Here we see it behaving pretty much like on the moon, only that the acceleration stage is more visible as the trip is much shorter.

Would this be cheaper than convetional rockets?

Say this technology and infrastructure one day would be avaible, would it be cheaper than options we have today? Currently the cheapest rocket provider on the market is SpaceX, with whom the price of getting 1kg to GEO is: (converting from dollars to norwegian kroner 17.Nov)

• With the Falcon 9 rocket: $\approx$67912.6kr per kg.
• With the Falcon Heavy: $\approx$31328.9kr per kg.

NOTE: this is to get 1kg to a geosynchronus transfer orbit but for arguments sake we shall see it as the same as GEO. (Prices calculated using data from SpaceX)

Looking aside from the costs of building this and just looking at what it would cost to run it once I will base myself on some simple calculations. I will find the Watt effect from: $W = IV$. To get the total current, I will simply integrate over all the current in our I_list variable weighted by our dt step. Then as we are dealing with a superconducting material it should be sufficient to plug our circuit to the norwegian power grid suplying a voltage of 230V. I then convert the total watts over the time the current was on to kWh and times it by the average kWh price for 2018. 42.5 øre per kWh. (Average price per kWh gotten from SSB)

Experimenting and running several simulations I noticed an interesting trend, that the price per kg dropped as we increased the mass. Below I have made a plot with the calculated price per kg and the corresponding masses.

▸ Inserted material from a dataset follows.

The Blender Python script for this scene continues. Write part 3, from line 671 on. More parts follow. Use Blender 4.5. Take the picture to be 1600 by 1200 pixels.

There appears to be a halfing of price as we quadrouple the mass, this is interesting but I have not been able to pinpoint the source of this relationship. This is absolutely a result worthy investigating, but it might simply be an artifact from this simpified model and not something one would observe in a real system.

But back to our question if it would be cheaper than rocketry, in this simplified system it's a clear yes. Even looking aside from the apparent trend that the system gets more economical the more mass we send up, even for the 1kg scenaro the price is about a third of sending something up with the Falcon Heavy. Also in fact we could make use of regenerative breaking on the elevator for when we send cargo down from space, to generate and win back spent electricity(4). But this is a seperate computational essay in itself I won't investigate.

Things not taken into consideration:

Below is a list of some of the things that a more realistic model would have to account for that I have not:

• The coriolis effect working on our elevator.
• The meissner effect as we are dealing with superconductors.
• That there likely would have to be some resistance in the connecting bar(platform of our elevator).
• Friction between the platform and the cables.
• Air resistance in case we can't count on super long vacuum tubes.
• Induced emf working against the current.
• Tidal forces on the elevator.

Conclusion:

This is of course a very idealized and simplified system but it gives some idea that it might not actually be such a stupid idea for getting things into space as long as could get over the hurdles of being able to build one. So in conclution yes one should be able to use the concept behind a rail gun to construct a feasable space elevator.